- [DATASET EXCERPT]
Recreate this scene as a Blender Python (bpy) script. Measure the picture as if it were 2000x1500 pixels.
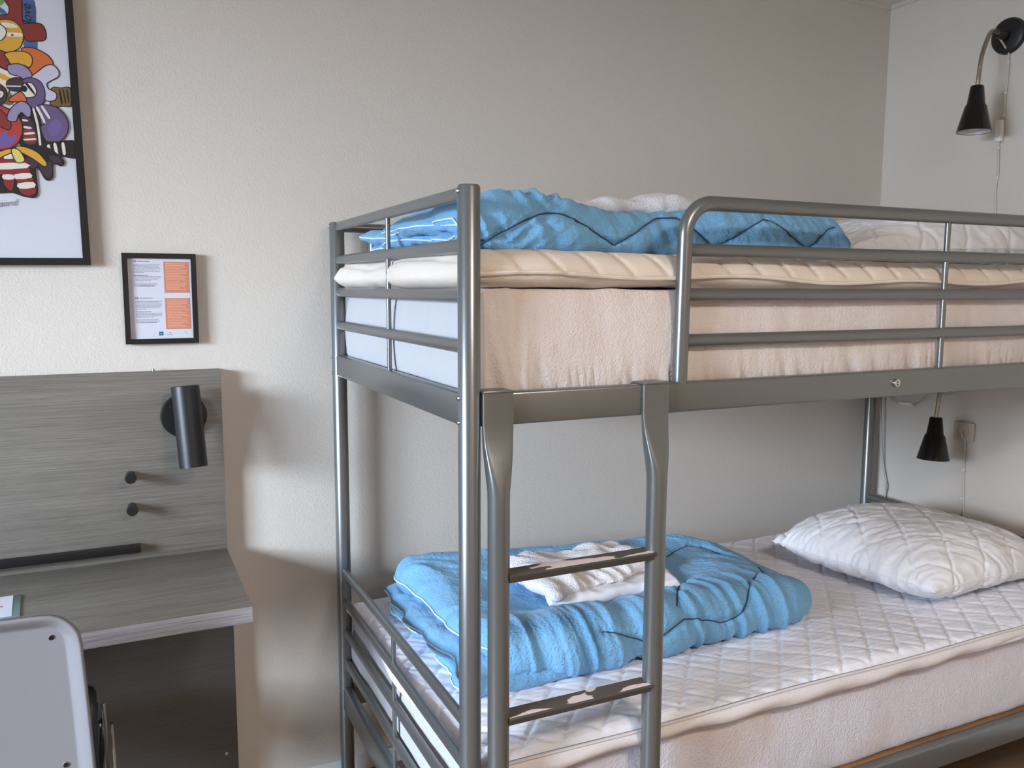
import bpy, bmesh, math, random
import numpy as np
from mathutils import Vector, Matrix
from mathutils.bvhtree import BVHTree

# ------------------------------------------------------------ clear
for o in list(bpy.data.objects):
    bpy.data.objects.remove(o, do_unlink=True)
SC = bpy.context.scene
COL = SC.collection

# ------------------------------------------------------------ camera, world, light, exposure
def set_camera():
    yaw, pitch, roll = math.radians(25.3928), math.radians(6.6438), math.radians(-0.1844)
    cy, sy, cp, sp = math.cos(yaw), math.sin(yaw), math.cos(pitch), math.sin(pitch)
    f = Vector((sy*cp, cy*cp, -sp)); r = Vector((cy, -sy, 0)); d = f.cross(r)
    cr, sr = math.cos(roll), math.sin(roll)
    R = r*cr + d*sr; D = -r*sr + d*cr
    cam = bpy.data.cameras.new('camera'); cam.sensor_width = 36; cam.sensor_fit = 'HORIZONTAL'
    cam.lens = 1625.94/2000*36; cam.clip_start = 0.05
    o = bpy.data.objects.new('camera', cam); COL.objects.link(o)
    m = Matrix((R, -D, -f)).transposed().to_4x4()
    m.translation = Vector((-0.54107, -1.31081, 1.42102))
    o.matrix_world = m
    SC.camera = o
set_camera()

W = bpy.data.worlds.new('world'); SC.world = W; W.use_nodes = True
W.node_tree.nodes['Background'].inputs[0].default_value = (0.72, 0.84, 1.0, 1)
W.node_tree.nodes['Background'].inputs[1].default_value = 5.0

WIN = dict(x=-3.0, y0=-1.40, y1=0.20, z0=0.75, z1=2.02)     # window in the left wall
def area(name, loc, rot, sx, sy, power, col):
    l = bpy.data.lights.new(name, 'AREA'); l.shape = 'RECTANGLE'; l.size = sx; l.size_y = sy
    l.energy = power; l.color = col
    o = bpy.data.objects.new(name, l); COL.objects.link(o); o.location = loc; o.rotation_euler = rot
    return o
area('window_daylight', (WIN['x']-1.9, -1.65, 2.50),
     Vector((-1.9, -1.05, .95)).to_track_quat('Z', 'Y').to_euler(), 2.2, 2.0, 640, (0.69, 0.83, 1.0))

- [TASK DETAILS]
Using the material above, copy every line in which the string "scene" occurs.

- [OUTPUT]
Recreate this scene as a Blender Python (bpy) script. Measure the picture as if it were 2000x1500 pixels.
SC = bpy.context.scene